- GOAL OF THE EXERCISE
Restate the span of lines that starts with the line containing "Write part 2" and ends with the line containing "return link(name, me, m, parent)", word for word, including both, with nothing else.

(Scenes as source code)
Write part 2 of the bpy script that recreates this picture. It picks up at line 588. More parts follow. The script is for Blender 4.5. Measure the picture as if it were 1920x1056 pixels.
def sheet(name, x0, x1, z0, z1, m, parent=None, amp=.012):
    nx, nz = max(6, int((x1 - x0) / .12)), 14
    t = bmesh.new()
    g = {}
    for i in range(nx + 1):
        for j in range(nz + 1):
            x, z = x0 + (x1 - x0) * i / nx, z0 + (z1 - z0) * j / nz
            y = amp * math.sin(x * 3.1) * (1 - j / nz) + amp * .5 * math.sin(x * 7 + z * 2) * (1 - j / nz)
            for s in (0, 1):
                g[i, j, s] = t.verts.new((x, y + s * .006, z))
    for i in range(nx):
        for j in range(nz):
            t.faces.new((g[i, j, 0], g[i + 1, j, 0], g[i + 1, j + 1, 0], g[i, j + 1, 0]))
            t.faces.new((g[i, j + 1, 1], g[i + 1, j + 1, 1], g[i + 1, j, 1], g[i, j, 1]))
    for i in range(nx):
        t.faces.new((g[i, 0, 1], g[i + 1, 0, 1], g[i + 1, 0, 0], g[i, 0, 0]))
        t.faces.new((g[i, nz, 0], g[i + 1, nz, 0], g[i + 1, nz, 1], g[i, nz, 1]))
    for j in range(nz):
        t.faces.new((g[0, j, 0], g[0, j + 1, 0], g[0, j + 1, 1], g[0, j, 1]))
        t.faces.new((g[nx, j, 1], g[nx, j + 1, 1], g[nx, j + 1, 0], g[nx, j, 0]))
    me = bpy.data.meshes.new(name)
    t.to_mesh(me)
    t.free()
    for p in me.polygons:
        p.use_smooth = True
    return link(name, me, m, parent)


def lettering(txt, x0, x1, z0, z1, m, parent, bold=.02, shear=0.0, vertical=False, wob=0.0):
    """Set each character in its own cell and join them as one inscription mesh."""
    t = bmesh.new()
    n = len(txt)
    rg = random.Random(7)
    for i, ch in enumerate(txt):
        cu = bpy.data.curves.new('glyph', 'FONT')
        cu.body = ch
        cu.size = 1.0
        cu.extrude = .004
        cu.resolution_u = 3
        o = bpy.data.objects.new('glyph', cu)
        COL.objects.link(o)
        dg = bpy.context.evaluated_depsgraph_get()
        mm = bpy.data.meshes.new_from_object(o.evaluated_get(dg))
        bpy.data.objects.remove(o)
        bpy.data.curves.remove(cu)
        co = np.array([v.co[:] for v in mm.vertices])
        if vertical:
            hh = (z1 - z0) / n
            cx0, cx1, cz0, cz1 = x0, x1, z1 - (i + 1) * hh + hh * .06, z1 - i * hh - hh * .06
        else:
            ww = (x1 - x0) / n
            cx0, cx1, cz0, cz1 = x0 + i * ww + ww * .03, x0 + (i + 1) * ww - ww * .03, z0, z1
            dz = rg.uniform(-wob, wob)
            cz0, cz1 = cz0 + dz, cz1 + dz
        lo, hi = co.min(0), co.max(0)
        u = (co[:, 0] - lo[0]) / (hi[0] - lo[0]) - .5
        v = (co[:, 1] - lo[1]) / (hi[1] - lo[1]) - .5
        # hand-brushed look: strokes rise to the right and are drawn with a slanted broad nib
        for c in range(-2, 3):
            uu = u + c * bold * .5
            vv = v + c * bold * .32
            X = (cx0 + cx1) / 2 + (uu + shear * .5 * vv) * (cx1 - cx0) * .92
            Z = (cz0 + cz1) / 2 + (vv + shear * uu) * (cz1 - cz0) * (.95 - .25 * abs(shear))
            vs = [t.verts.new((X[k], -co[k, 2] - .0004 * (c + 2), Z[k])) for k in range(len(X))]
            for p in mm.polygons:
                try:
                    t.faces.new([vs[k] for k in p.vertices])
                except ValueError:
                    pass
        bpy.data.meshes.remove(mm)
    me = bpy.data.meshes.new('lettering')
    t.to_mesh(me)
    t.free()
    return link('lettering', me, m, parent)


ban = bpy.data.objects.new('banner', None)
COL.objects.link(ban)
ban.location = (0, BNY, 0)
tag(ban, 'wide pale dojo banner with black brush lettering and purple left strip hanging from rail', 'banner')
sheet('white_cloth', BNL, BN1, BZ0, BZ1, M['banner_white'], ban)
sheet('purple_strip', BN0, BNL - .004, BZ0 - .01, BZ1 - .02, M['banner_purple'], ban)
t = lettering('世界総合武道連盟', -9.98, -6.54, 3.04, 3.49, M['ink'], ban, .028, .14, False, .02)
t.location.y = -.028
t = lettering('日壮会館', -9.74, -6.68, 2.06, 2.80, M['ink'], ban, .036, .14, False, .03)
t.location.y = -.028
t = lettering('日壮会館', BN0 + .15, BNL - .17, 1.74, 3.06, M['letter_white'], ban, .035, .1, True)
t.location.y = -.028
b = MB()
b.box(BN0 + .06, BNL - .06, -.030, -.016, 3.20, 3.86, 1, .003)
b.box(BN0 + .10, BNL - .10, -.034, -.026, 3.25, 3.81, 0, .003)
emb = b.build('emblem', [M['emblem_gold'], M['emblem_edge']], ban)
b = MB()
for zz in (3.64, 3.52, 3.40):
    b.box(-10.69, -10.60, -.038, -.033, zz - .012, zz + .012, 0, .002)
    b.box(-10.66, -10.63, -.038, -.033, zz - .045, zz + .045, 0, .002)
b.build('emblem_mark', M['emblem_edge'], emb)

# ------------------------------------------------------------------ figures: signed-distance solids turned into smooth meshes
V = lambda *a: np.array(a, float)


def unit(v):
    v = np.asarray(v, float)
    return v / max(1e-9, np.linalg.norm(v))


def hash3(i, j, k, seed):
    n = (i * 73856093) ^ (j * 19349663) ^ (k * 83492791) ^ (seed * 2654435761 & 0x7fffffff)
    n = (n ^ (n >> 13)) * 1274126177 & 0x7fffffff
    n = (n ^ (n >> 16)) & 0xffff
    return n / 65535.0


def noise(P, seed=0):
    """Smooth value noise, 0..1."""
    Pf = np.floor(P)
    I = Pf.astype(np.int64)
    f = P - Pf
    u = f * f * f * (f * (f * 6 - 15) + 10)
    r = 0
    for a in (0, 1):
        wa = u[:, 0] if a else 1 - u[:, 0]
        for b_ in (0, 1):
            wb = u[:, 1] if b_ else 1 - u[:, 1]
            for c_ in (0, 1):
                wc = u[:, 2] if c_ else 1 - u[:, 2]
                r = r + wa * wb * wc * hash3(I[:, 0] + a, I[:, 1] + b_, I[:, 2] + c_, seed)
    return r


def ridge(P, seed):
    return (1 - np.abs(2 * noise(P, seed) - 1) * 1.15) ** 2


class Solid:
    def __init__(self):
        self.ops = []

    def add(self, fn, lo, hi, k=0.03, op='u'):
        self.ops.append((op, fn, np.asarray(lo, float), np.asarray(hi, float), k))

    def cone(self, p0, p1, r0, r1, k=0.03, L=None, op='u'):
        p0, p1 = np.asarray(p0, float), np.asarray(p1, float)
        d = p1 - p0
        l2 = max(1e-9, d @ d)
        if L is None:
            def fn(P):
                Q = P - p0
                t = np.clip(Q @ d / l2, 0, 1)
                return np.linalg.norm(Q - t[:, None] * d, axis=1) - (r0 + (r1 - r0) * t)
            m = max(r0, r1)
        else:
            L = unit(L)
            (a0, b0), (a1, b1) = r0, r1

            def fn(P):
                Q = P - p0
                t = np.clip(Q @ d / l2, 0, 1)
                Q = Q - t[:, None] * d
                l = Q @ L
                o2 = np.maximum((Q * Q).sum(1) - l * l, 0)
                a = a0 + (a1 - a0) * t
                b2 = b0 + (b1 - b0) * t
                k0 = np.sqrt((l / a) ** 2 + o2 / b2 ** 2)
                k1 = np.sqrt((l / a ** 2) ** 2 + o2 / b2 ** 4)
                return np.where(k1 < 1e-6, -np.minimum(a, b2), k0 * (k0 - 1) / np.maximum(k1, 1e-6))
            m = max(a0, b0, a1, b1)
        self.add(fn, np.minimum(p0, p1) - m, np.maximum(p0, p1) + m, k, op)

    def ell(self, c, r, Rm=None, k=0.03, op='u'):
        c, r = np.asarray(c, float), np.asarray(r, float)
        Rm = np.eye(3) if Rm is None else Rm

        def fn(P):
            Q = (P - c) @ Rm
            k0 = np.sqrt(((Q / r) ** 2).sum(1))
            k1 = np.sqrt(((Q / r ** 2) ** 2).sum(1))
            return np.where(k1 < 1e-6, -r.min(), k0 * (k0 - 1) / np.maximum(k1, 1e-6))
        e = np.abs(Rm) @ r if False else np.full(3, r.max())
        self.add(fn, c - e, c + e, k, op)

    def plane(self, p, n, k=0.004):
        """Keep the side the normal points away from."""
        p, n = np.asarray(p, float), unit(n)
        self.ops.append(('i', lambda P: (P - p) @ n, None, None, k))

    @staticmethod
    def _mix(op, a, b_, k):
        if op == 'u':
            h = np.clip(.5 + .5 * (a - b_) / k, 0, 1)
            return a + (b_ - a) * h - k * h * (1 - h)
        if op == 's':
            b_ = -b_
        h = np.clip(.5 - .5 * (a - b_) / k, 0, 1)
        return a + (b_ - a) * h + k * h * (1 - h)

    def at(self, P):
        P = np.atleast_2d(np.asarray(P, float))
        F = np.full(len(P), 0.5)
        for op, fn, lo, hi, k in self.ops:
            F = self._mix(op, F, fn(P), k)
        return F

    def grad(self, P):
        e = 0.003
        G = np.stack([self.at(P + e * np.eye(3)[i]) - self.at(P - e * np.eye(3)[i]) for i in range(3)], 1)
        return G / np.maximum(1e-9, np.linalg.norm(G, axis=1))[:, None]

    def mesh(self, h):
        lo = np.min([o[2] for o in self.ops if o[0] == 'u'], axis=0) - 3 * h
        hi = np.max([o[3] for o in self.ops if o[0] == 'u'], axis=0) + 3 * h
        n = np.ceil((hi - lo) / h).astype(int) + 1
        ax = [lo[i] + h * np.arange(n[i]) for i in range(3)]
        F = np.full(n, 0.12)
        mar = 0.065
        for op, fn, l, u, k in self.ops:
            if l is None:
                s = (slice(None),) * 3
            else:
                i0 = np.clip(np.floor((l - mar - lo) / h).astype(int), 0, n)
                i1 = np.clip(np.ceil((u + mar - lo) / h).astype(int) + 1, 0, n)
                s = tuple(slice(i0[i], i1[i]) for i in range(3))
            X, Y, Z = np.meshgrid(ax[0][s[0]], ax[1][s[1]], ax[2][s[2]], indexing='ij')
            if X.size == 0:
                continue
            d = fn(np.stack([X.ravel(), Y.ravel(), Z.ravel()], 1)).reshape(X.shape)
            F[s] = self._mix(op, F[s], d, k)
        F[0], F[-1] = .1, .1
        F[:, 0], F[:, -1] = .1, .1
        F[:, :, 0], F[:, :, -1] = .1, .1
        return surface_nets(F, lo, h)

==

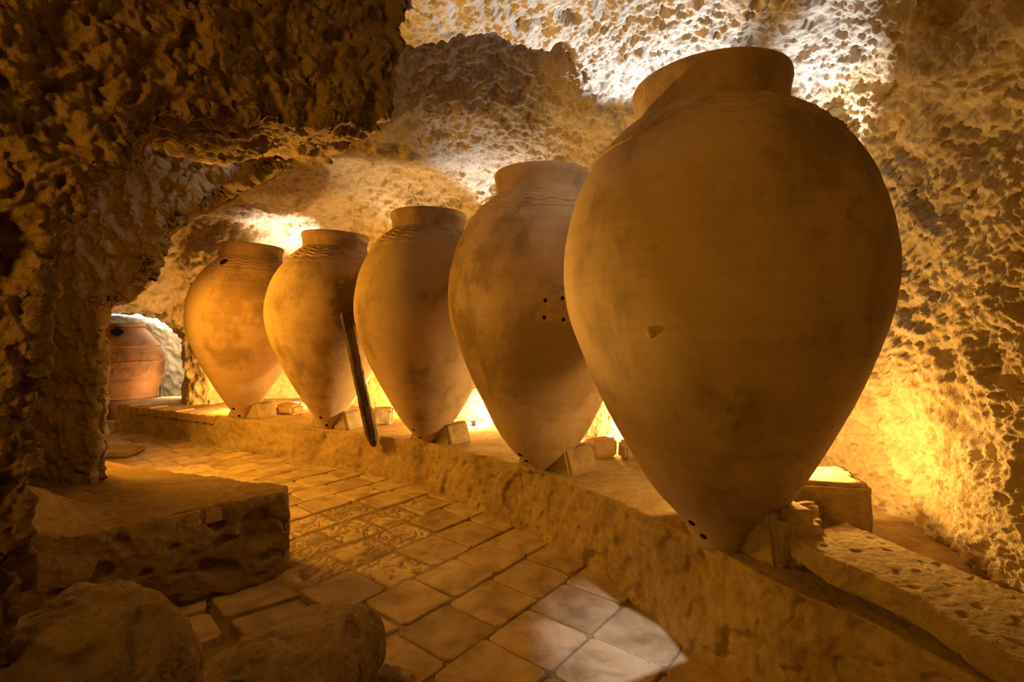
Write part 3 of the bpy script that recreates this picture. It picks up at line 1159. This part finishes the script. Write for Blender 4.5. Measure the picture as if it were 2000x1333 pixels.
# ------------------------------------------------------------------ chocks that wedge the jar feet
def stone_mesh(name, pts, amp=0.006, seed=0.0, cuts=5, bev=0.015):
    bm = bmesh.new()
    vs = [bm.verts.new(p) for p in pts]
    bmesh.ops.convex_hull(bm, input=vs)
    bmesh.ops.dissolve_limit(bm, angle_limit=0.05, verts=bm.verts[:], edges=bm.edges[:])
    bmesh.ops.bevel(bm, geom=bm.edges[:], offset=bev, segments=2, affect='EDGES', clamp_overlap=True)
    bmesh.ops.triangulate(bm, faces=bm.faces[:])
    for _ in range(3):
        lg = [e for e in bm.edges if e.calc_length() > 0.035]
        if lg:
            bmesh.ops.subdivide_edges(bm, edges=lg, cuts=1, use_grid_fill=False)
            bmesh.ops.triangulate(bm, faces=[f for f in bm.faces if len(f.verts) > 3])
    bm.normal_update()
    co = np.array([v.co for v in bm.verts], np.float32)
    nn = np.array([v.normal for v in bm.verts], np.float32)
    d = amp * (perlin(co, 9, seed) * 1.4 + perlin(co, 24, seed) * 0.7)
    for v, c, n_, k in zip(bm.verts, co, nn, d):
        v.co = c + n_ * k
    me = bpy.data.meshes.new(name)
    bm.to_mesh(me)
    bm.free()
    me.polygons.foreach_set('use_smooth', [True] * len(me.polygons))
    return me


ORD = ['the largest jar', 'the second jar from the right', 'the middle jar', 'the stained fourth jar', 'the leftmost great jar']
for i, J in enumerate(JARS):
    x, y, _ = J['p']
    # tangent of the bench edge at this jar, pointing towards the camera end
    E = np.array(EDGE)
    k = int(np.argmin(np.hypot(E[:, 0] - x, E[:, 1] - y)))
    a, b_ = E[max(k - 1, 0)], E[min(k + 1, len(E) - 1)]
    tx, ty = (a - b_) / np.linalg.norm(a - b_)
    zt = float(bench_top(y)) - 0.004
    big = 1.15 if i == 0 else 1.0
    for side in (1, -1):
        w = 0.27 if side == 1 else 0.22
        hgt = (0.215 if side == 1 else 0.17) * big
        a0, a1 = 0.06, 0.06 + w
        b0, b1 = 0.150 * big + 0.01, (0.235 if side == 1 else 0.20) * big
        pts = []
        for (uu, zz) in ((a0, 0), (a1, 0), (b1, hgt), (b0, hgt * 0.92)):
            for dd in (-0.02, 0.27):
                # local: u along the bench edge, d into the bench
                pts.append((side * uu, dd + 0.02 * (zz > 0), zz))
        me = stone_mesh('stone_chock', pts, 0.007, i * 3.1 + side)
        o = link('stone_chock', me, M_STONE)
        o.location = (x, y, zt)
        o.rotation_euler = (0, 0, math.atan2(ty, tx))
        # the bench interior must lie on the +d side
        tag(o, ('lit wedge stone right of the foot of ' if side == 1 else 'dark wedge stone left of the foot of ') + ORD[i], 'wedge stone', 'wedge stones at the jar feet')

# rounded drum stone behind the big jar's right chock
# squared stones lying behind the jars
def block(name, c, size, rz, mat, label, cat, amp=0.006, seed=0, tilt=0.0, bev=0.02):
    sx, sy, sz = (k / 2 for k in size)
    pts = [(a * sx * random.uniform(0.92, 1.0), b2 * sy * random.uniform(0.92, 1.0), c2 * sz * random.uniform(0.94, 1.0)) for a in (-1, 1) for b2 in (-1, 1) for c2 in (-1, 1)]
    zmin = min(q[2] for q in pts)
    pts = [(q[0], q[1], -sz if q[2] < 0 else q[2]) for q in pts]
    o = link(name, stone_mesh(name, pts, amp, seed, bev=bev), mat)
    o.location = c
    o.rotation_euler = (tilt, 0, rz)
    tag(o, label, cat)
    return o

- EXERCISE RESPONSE
Write part 2 of the bpy script that recreates this picture. It picks up at line 588. More parts follow. The script is for Blender 4.5. Measure the picture as if it were 1920x1056 pixels.
def sheet(name, x0, x1, z0, z1, m, parent=None, amp=.012):
    nx, nz = max(6, int((x1 - x0) / .12)), 14
    t = bmesh.new()
    g = {}
    for i in range(nx + 1):
        for j in range(nz + 1):
            x, z = x0 + (x1 - x0) * i / nx, z0 + (z1 - z0) * j / nz
            y = amp * math.sin(x * 3.1) * (1 - j / nz) + amp * .5 * math.sin(x * 7 + z * 2) * (1 - j / nz)
            for s in (0, 1):
                g[i, j, s] = t.verts.new((x, y + s * .006, z))
    for i in range(nx):
        for j in range(nz):
            t.faces.new((g[i, j, 0], g[i + 1, j, 0], g[i + 1, j + 1, 0], g[i, j + 1, 0]))
            t.faces.new((g[i, j + 1, 1], g[i + 1, j + 1, 1], g[i + 1, j, 1], g[i, j, 1]))
    for i in range(nx):
        t.faces.new((g[i, 0, 1], g[i + 1, 0, 1], g[i + 1, 0, 0], g[i, 0, 0]))
        t.faces.new((g[i, nz, 0], g[i + 1, nz, 0], g[i + 1, nz, 1], g[i, nz, 1]))
    for j in range(nz):
        t.faces.new((g[0, j, 0], g[0, j + 1, 0], g[0, j + 1, 1], g[0, j, 1]))
        t.faces.new((g[nx, j, 1], g[nx, j + 1, 1], g[nx, j + 1, 0], g[nx, j, 0]))
    me = bpy.data.meshes.new(name)
    t.to_mesh(me)
    t.free()
    for p in me.polygons:
        p.use_smooth = True
    return link(name, me, m, parent)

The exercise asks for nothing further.